===== Information supplied

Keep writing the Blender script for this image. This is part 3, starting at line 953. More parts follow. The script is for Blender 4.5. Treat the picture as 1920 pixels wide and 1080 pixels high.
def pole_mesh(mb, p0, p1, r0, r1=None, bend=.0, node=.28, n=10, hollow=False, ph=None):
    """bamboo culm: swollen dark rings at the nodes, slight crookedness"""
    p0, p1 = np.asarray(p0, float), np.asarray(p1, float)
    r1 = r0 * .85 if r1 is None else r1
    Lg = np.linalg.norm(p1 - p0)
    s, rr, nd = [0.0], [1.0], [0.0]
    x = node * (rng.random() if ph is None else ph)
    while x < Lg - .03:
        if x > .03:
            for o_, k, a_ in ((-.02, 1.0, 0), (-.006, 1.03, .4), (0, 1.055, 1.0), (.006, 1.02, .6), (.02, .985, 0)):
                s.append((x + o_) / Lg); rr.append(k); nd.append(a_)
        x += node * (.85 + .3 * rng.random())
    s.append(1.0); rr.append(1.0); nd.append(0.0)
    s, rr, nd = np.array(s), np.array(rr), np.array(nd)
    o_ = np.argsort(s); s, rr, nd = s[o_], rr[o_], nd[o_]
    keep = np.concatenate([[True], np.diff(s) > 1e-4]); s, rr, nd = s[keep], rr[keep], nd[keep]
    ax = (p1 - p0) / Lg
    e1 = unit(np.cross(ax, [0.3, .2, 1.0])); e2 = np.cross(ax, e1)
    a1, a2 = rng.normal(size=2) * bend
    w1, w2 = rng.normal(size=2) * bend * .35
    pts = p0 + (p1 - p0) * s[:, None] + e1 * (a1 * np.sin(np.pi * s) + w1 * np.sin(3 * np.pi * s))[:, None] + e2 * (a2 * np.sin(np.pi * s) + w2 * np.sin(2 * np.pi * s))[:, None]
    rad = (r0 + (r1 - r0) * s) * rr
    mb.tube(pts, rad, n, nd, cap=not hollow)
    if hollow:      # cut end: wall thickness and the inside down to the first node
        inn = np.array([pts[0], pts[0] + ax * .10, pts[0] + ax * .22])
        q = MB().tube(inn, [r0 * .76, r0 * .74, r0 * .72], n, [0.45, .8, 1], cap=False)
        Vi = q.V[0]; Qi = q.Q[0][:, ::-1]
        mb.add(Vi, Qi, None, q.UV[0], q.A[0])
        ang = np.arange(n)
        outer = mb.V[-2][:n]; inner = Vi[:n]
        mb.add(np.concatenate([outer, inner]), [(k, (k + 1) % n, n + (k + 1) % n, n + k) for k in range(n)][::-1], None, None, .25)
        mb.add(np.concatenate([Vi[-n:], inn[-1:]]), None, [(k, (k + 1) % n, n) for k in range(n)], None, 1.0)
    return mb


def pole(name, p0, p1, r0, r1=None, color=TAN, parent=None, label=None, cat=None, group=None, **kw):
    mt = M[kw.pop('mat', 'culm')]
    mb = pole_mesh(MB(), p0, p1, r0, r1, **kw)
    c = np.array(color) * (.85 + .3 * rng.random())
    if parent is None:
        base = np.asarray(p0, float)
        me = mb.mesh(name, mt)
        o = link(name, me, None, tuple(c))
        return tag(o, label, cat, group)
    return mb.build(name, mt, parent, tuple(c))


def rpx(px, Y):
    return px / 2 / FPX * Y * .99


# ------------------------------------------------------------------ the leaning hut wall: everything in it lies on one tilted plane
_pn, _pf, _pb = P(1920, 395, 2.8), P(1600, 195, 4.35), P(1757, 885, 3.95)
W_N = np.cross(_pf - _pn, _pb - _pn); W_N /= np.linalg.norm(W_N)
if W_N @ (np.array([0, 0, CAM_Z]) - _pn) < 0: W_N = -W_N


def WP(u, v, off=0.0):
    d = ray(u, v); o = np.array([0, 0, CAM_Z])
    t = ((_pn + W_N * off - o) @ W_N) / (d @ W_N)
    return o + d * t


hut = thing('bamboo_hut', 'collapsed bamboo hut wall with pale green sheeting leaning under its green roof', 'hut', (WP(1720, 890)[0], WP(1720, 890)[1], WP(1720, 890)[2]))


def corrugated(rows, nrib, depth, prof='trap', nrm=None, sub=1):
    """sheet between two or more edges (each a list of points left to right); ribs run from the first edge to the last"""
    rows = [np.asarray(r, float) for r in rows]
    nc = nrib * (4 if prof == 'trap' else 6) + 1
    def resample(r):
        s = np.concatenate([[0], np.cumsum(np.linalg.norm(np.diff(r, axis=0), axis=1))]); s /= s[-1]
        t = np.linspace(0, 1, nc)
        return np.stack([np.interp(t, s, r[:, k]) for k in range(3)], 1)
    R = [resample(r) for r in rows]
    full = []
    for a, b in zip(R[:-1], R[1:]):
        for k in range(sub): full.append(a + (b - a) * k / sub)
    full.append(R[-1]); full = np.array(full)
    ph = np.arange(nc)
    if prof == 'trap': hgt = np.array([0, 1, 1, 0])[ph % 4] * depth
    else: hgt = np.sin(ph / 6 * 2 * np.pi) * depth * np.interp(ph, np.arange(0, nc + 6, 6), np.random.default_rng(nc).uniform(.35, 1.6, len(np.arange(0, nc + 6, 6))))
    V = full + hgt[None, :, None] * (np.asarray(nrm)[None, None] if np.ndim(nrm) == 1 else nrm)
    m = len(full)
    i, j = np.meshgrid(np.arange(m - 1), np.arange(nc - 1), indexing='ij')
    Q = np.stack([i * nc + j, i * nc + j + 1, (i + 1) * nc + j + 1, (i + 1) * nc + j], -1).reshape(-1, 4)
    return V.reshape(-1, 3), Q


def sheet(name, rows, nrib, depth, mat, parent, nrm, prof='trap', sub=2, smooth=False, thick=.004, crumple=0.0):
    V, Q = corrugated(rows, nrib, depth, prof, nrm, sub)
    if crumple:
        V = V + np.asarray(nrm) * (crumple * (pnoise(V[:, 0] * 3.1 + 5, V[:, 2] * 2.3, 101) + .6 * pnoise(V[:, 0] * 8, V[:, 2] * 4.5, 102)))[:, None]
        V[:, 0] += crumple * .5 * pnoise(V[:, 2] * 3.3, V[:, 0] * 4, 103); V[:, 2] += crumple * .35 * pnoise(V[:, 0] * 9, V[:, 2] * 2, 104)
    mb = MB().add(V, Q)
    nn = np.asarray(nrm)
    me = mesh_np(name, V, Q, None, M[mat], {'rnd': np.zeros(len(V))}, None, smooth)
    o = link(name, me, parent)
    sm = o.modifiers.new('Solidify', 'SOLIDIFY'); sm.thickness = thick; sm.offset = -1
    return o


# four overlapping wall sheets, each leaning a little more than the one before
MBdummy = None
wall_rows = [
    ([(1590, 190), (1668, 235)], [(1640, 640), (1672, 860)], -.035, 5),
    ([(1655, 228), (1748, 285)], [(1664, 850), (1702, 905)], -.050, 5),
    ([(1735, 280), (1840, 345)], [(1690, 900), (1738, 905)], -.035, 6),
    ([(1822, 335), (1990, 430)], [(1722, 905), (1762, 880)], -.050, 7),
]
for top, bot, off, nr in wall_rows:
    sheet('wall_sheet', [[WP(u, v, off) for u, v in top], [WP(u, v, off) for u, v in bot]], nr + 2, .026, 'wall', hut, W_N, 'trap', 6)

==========

Stated goal: Extract exactly and only the span of lines that begins at the line containing "mb.add(Vi, Qi, None, q.UV[0], q.A[0])" and ends at the line containing "return o + d * t".

Correct output:
        mb.add(Vi, Qi, None, q.UV[0], q.A[0])
        ang = np.arange(n)
        outer = mb.V[-2][:n]; inner = Vi[:n]
        mb.add(np.concatenate([outer, inner]), [(k, (k + 1) % n, n + (k + 1) % n, n + k) for k in range(n)][::-1], None, None, .25)
        mb.add(np.concatenate([Vi[-n:], inn[-1:]]), None, [(k, (k + 1) % n, n) for k in range(n)], None, 1.0)
    return mb


def pole(name, p0, p1, r0, r1=None, color=TAN, parent=None, label=None, cat=None, group=None, **kw):
    mt = M[kw.pop('mat', 'culm')]
    mb = pole_mesh(MB(), p0, p1, r0, r1, **kw)
    c = np.array(color) * (.85 + .3 * rng.random())
    if parent is None:
        base = np.asarray(p0, float)
        me = mb.mesh(name, mt)
        o = link(name, me, None, tuple(c))
        return tag(o, label, cat, group)
    return mb.build(name, mt, parent, tuple(c))


def rpx(px, Y):
    return px / 2 / FPX * Y * .99


# ------------------------------------------------------------------ the leaning hut wall: everything in it lies on one tilted plane
_pn, _pf, _pb = P(1920, 395, 2.8), P(1600, 195, 4.35), P(1757, 885, 3.95)
W_N = np.cross(_pf - _pn, _pb - _pn); W_N /= np.linalg.norm(W_N)
if W_N @ (np.array([0, 0, CAM_Z]) - _pn) < 0: W_N = -W_N


def WP(u, v, off=0.0):
    d = ray(u, v); o = np.array([0, 0, CAM_Z])
    t = ((_pn + W_N * off - o) @ W_N) / (d @ W_N)
    return o + d * t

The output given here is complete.